8. I am current on my mortgage but I am struggling. What are you saying I should do?
If you have never missed a mortgage payment, you have not had a financial hardship, but you feel as though things are tight, you should first look into refinancing. If you are unable to refinance due to lack of required equity in your home, you should seek out lenders who offer the Home Affordable Refinancing Program – HARP. HARP is another component of the MHA program which allows for people who are current on their mortgages, did not necessarily experience a financial hardship, but are unable to take advantage of today’s lower mortgage rates because of decrease of their home values an option to refinance mortgages up to as much as 125% of the value of their home. Check out the eligibility criteria for HARP.

9. My home lost value. Shouldn’t some of my principle be forgiven?
If your home rapidly increased in value, would you be enthusiastic to share your new equity with your lender? That is not what was happening in years 2001-2006 so don’t look for lenders to share in your investment loss today. When you agreed to a certain purchase price for your home, or if you decided to refinance and take out a certain dollar amount of equity out of your home, you made a decision as to what you believed the future value of your home would be. Homeowners must take some responsibility as to the decisions they made regarding the level of debt they leveraged against their homes.

10. What are the credit consequences of a loan modification?

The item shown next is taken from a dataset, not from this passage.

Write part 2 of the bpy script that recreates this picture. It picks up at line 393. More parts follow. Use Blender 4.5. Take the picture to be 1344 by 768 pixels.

If you are already delinquent on your mortgage, after you execute a permanent modification agreement, the loan will become current. However, if you are current on your mortgage and you are given a forbearance agreement or a trial modification, you will have negative reporting on your credit history even if you make a payment every month. A good rule of thumb to remember is that anything that involves not paying your debt as originally agreed will have a negative impact on your credit.